• Written task:
Starting at the first line of the listing below, repeat each line up to and including the one containing "bank', .18, 110)". Leave out pictures.

• Exercise inputs:
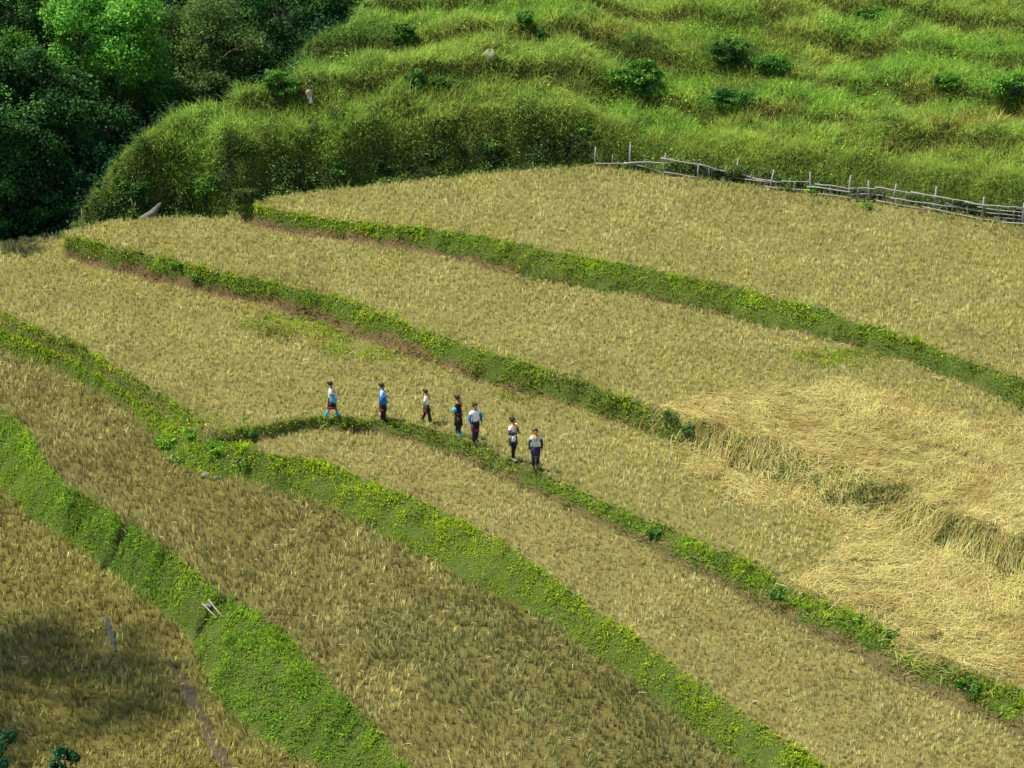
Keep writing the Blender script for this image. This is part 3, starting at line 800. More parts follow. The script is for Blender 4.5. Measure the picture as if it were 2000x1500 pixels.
bank_weeds(7, .0, P((.03, .06, .008), (.09, .15, .015), (.22, .33, .02), (.36, .48, .03)), 'low leafy weeds dotted over the long middle bank')
bank_weeds(5, .05, P((.03, .06, .008), (.08, .13, .015), (.18, .26, .02), (.28, .38, .03)), 'low leafy weeds on the bund under the walking people', .28)
n = 5000
X = rng.uniform(-17, -10.5, n); Y = rng.uniform(88, 102, n)
k = gauss_mask(X, Y, [(325, 860, .9, .8), (390, 865, 1.3, .9), (450, 890, 1.2, .7), (490, 870, .7, .5)]) > .4
undergrowth('junction_weeds', X[k], Y[k], .38, P((.02, .06, .008), (.08, .20, .013), (.20, .42, .02), (.32, .52, .03)), .11, 'lush leafy weeds covering the place where the two bunds meet')
bank_weeds(3, .55, P((.05, .13, .010), (.13, .27, .018), (.23, .38, .025)), 'yellow green leafy weeds in the lime coloured bank', .18, 110)

PAL_SHM = P((.015, .06, .010), (.05, .15, .018), (.10, .26, .025), (.18, .38, .04))
PAL_SHD = P((.010, .04, .010), (.03, .09, .014), (.06, .16, .022), (.12, .26, .035))
PAL_SHT = P((.012, .05, .015), (.035, .12, .022), (.07, .20, .035), (.15, .33, .06))
SHRUBS = [  # px, py foot, radius m, palette, label
    (1245, 178, (1.45, 1.0, 1.0), PAL_MID, 'largest dark round shrub on the hillside above the fence'),
    (1425, 128, (1.2, .9, .8), PAL_DARK, 'dark shrub on the hillside near the top, right of the largest shrub'),
    (1510, 150, (1.3, .9, .7), PAL_MID, 'wide low shrub right of the dark shrub near the hilltop'),
    (1440, 208, (1.5, .9, .55), PAL_TEAL, 'low bluish shrub in the bright green grass above the fence'),
    (812, 172, (.55, .5, .6), PAL_TEAL, 'small pale bluish shrub on the slope right of the far person'),
    (862, 180, (.6, .5, .45), PAL_DARK, 'small dark bush beside the pale bluish shrub on the slope'),
    (788, 85, (.8, .6, .6), PAL_DARK, 'dark bush on the slope close to the forest edge'),
    (1025, 55, (.55, .5, .6), PAL_MID, 'small bright bush near the top edge of the hillside'),
    (1058, 90, (.45, .4, .55), PAL_TEAL, 'tiny bluish bush under the small bright bush'),
    (548, 190, (1.0, .8, .8), PAL_MID, 'leafy bush at the forest edge left of the far person'),
    (1980, 190, (1.4, .9, .7), PAL_MID, 'green bush at the right edge of the hillside'),
    (1700, 42, (1.1, .8, .5), PAL_MID, 'flat green bush near the top right of the hillside'),
    (1850, 175, (.9, .7, .5), PAL_MID, 'green bush beyond the arched grass mound at the right'),
]
for i, (a, b, r, pal, lab) in enumerate(SHRUBS):
    x_, y_, z_ = hit(a, b)
    pal = {id(PAL_DARK): PAL_SHD, id(PAL_TEAL): PAL_SHT}.get(id(pal), PAL_SHM)
    tree('shrub', x_, y_, z_ + r[2] * .75, r, pal, lab, 'shrub', int(4200 * r[0] * r[2]) + 900, .13, 300 + i, 'shrubs on the hillside', z_, 44, 5)
HB = [(262, 385, 1.0, .9, 0, 'mid green bush at the left foot of the steep grass slope'), (330, 330, 1.1, .9, 1, 'dark bush in the steep slope above the weathered board'), (410, 372, .9, .8, 0, 'leafy bush low on the steep slope left of the top field corner'),
      (470, 300, .8, .6, 1, 'dark bush halfway up the steep slope above the top field corner'), (560, 350, 1.0, .55, 1, 'dark spreading bush at the foot of the steep slope, first behind the top field'), (655, 335, .8, .5, 0, 'low green bush at the foot of the steep slope behind the top field'),
      (740, 330, 1.1, .6, 1, 'wide dark bush at the foot of the steep slope behind the top field'), (850, 315, .8, .5, 1, 'dark bush near the middle of the back edge of the top field'), (960, 300, 1.1, .6, 1, 'dark bush in the steep slope left of the fence end'),
      (1075, 290, 1.2, .65, 1, 'large dark bush close to the left end of the fence'), (1150, 262, .8, .5, 0, 'green bush above the left end of the fence'), (620, 262, .8, .35, 0, 'low green bush on the crest of the steep slope below the distant person'), (860, 240, .9, .35, 1, 'flat dark bush on the crest of the steep slope')]
for i, (a, b, rx, rz_, dk, lab) in enumerate(HB):
    x_, y_, z_ = hit(a, b)
    tree('bush', x_, y_ + .15, z_ + rz_ * .15, (rx, .6, rz_), P((.010, .030, .006), (.03, .07, .012), (.07, .14, .022), (.16, .27, .045)) if dk else PAL_SHM, lab, 'bush', int(4200 * rx * rz_) + 700, .12, 340 + i, 'bushes in the steep slope behind the fields', z_ - .2, 40, 4)
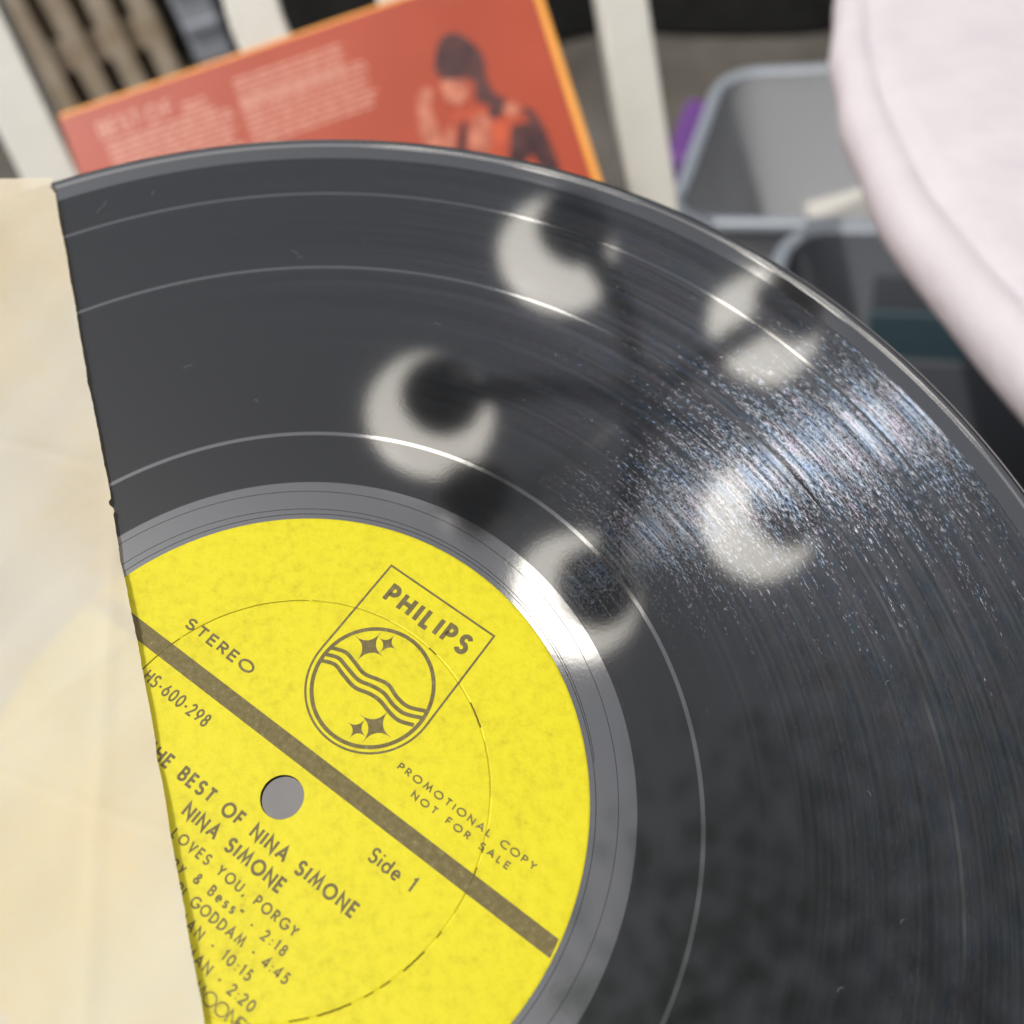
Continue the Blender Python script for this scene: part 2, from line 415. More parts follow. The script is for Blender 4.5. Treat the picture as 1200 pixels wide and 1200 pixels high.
# wooden slatted panel leaning against that table
sp = thing('slatted_panel', 'weathered wooden panel of upright slats leaning behind the chair', 'panel', Matrix.Translation((-.66, 2.60, .004)) @ Matrix.Rotation(radians(-4), 4, 'X'))
for i in range(5):
    bm = bmesh.new(); box_bm(bm, Matrix.Translation((-.18+.09*i, 0, .4)) , .052, .018, .8, .003); from_bm('slat', bm, M_WOOD, sp)
for z in (.12, .68):
    bm = bmesh.new(); box_bm(bm, Matrix.Translation((0, .024, z)), .42, .028, .07, .003); from_bm('crossbar', bm, M_WOOD, sp)
bm = bmesh.new(); box_bm(bm, Matrix.Translation((0, .05, .4)), .42, .014, .78, .003); from_bm('backing_board', bm, M_BROWN, sp)
gp = thing('plastic_panel', 'narrow blue grey plastic crate end standing beside the wooden slats', 'crate', Matrix.Translation((-.365, 2.62, 0)))
bm = bmesh.new(); box_bm(bm, Matrix.Translation((0, .06, .3)), .10, .12, .59, .012); from_bm('body', bm, M_GREYPL, gp)
for z in (.1, .2, .3, .4, .5):
    bm = bmesh.new(); box_bm(bm, Matrix.Translation((0, -.004, z)), .09, .012, .02, .003); from_bm('rib', bm, M_GREYPL, gp)

# ------------------------------------------------------------------ white chair
RCL = radians(30)
BP = Vector((0, .684, .73)); BD = Vector((0, -sin(RCL), -cos(RCL))); BN = Vector((0, -cos(RCL), sin(RCL)))   # back plane
chair = thing('white_chair', 'white painted chair with reclined back holding the salmon album', 'chair', Matrix.Translation((-.03, .3, 0)))
CH = chair.matrix_world.inverted()
def board(name, outline, p0, n, th, parent, mat, holes=None, inv=None):
    """solid board from outline points (world, on plane p0/n) extruded away from n"""
    bm = bmesh.new()
    vv = [bm.verts.new(inv @ p) for p in outline]; es = [bm.edges.new((vv[i], vv[(i+1) % len(vv)])) for i in range(len(vv))]
    if holes:
        for h in holes:
            hv = [bm.verts.new(inv @ p) for p in h]; es += [bm.edges.new((hv[i], hv[(i+1) % len(hv)])) for i in range(len(hv))]
    bmesh.ops.triangle_fill(bm, edges=es, use_beauty=True, use_dissolve=False)
    bmesh.ops.recalc_face_normals(bm, faces=bm.faces[:])
    r = bmesh.ops.extrude_face_region(bm, geom=bm.faces[:])
    nv = [g for g in r['geom'] if isinstance(g, bmesh.types.BMVert)]
    off = (inv.to_3x3() @ (-n*th))
    for v in nv: v.co += off
    bmesh.ops.recalc_face_normals(bm, faces=bm.faces[:])
    o = from_bm(name, bm, mat, parent)
    mod = o.modifiers.new('bevel', 'BEVEL'); mod.width = .002; mod.segments = 2; mod.limit_method = 'ANGLE'
    return o
def stile(pa, pb, wd):
    a = on_plane(*pa, BP, BN); b = on_plane(*pb, BP, BN); d = (b-a).normalized(); s = BN.cross(d)*wd/2
    a2 = a-d*.28; b2 = b+d*.22
    k = (.0-b2.z)/d.z; foot = b2+d*k*.0
    board('stile', [a2+s, a2-s, b2-s, b2+s], BP, BN, .022, chair, M_CHAIR, None, CH)
    return b2, d
stile((11, 110), (55, 200), .036)
stile((731, 0), (762, 200), .033)
def P_(x, y): return on_plane(x, y, BP, BN)
ax = Vector((1, 0, 0))
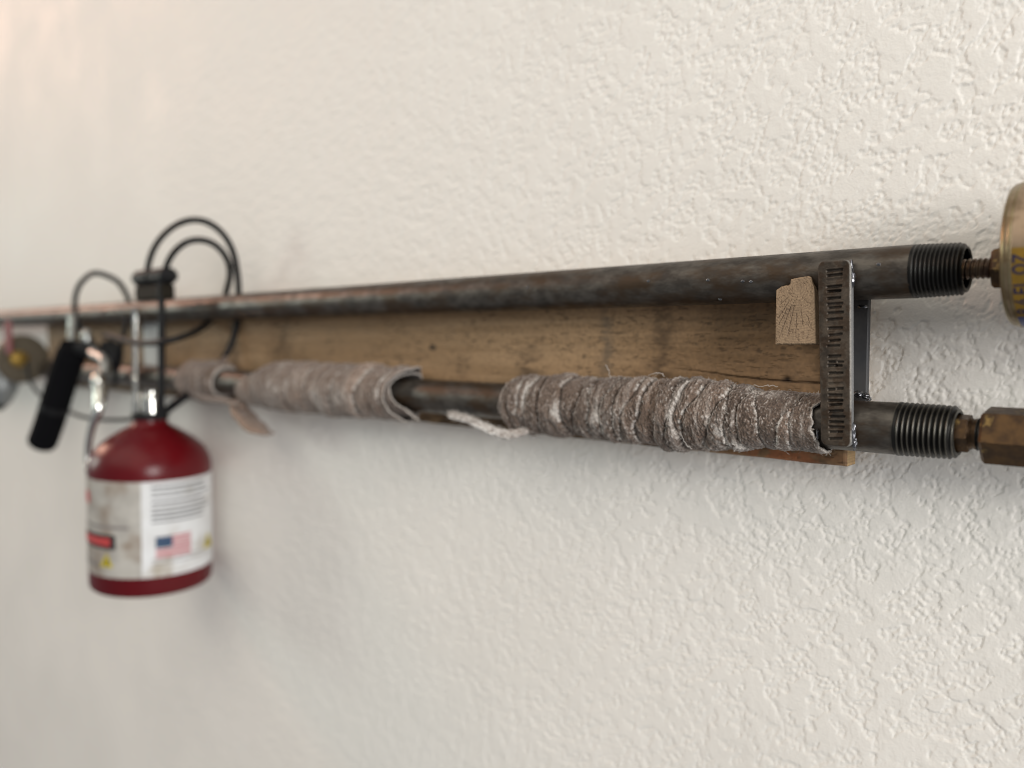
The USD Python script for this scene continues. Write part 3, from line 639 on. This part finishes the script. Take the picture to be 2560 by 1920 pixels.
wh = np.clip(sstep(0.3, 0.62, k * 0.6 + kk * 0.4) * np.r_[np.repeat(np.interp(s_, [0, 0.2, 0.35, 0.7, 1], [0.15, 0.5, 1.0, 0.9, 0.7]), 40), 0.2, 0.7] + 0.15, 0, 1)[:, None]
obj('loose_tail', (v, f), M_CLOTH, near, smooth=True, tone=CL_M * (1 - wh) + wh * np.array([0.66, 0.63, 0.60]), label='whitish twisted loose end')
rng = np.random.default_rng(4); hair = []
for i in range(420):
    j = int(rng.beta(2.4, 1.2) * 89); d = rng.standard_normal(3); d[2] += 0.3; d /= np.linalg.norm(d); p = tp[j] + d * rad_[j] * 0.75; pts = [p]
    for _ in range(5): d = d + 0.55 * rng.standard_normal(3); d /= np.linalg.norm(d); p = p + d * rng.uniform(0.0003, 0.0007); pts.append(p)
    hair.append(np.array(pts))
fibres('tail_fibres', hair, 0.00016, M_FIBRE, near)
# long stray threads
stray = [[at(1527, 947, -0.030), at(1524, 935, -0.031), at(1520, 922, -0.032), at(1514, 913, -0.032)], [at(1620, 940, -0.033), at(1634, 934, -0.034), at(1650, 933, -0.034), at(1662, 941, -0.033)],
         [at(1885, 962, -0.031), at(1905, 966, -0.031), at(1925, 964, -0.031), at(1945, 968, -0.03)], [at(1555, 1096, -0.033), at(1575, 1106, -0.034), at(1600, 1103, -0.034)], [at(1700, 1075, -0.041), at(1712, 1105, -0.040), at(1730, 1122, -0.037)]]
fibres('stray_threads', [spline(s, 14) + 0.0002 * np.random.default_rng(i).standard_normal((14, 3)) for i, s in enumerate(stray)], 0.00028, M_FIBRE, near)

# middle wrap, its right end curling off the pipe
ml = lambda t: X_(592) + 0.040 * band(t, 90, 60) - 0.006 * band(t, -60, 50)
mr = lambda t: X_(978) + 0.0145 * band(t, 84, 34) + 0.0055 * band(t, -75, 34) + 0.0003 * np.sin(11 * t)
ml2 = lambda t: X_(900) + 0 * t
mr2 = lambda t: X_(986) - 0.004 * band(t, 30, 40) + 0.0170 * band(t, -62, 34) + 0.006 * band(t, 100, 30) + 0.0003 * np.sin(9 * t)
def mflare(X, Tt, Rr):
    e = np.exp(-np.maximum(Rr - X, 0) / 0.006)
    return e * (0.0006 + 0.0020 * band(Tt, 20, 50) + 0.0008 * band(Tt, -60, 40))
def mflare2(X, Tt, Rr):
    e = np.exp(-np.maximum(Rr - X, 0) / 0.005)
    return e * (0.0004 + 0.0034 * band(Tt, -68, 36))
mid_edges = [(X_(p), s, a, w_) for p, s, a, w_ in [(640, 0.004, 0.0012, 0.4), (690, 0.004, 0.0016, 0.4), (726, 0.004, 0.0018, 0.55), (770, 0.005, 0.0014, 0.5), (800, 0.005, 0.0018, 0.6), (835, 0.005, -0.0014, 0.5), (868, 0.005, 0.0018, 0.6), (900, 0.004, -0.0010, 0.5), (940, 0.003, 0.0006, 0.7), (962, 0.004, 0.0009, 0.5)]]
mw = [(X_(700), -10, 0.014, 26, 0.6), (X_(805), -20, 0.008, 28, 0.7), (X_(855), -10, 0.008, 30, 0.6), (X_(880), 5, 0.006, 22, 0.6), (X_(760), 20, 0.012, 25, 0.35)]
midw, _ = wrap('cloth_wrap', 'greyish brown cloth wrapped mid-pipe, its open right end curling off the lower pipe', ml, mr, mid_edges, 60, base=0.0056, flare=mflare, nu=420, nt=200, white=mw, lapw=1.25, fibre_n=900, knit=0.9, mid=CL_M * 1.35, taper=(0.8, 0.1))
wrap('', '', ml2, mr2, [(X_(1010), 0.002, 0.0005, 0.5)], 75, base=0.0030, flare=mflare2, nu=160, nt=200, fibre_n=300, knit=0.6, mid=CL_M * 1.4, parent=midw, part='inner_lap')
fl = spline([at(590, 1002, -0.036), at(604, 1026, -0.034), at(630, 1056, -0.030), at(660, 1078, -0.026), at(684, 1082, -0.022)], 50)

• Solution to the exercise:
Keep writing the Blender script for this image. This is part 3, starting at line 800. More parts follow. The script is for Blender 4.5. Measure the picture as if it were 2000x1500 pixels.
bank_weeds(7, .0, P((.03, .06, .008), (.09, .15, .015), (.22, .33, .02), (.36, .48, .03)), 'low leafy weeds dotted over the long middle bank')
bank_weeds(5, .05, P((.03, .06, .008), (.08, .13, .015), (.18, .26, .02), (.28, .38, .03)), 'low leafy weeds on the bund under the walking people', .28)
n = 5000
X = rng.uniform(-17, -10.5, n); Y = rng.uniform(88, 102, n)
k = gauss_mask(X, Y, [(325, 860, .9, .8), (390, 865, 1.3, .9), (450, 890, 1.2, .7), (490, 870, .7, .5)]) > .4
undergrowth('junction_weeds', X[k], Y[k], .38, P((.02, .06, .008), (.08, .20, .013), (.20, .42, .02), (.32, .52, .03)), .11, 'lush leafy weeds covering the place where the two bunds meet')
bank_weeds(3, .55, P((.05, .13, .010), (.13, .27, .018), (.23, .38, .025)), 'yellow green leafy weeds in the lime coloured bank', .18, 110)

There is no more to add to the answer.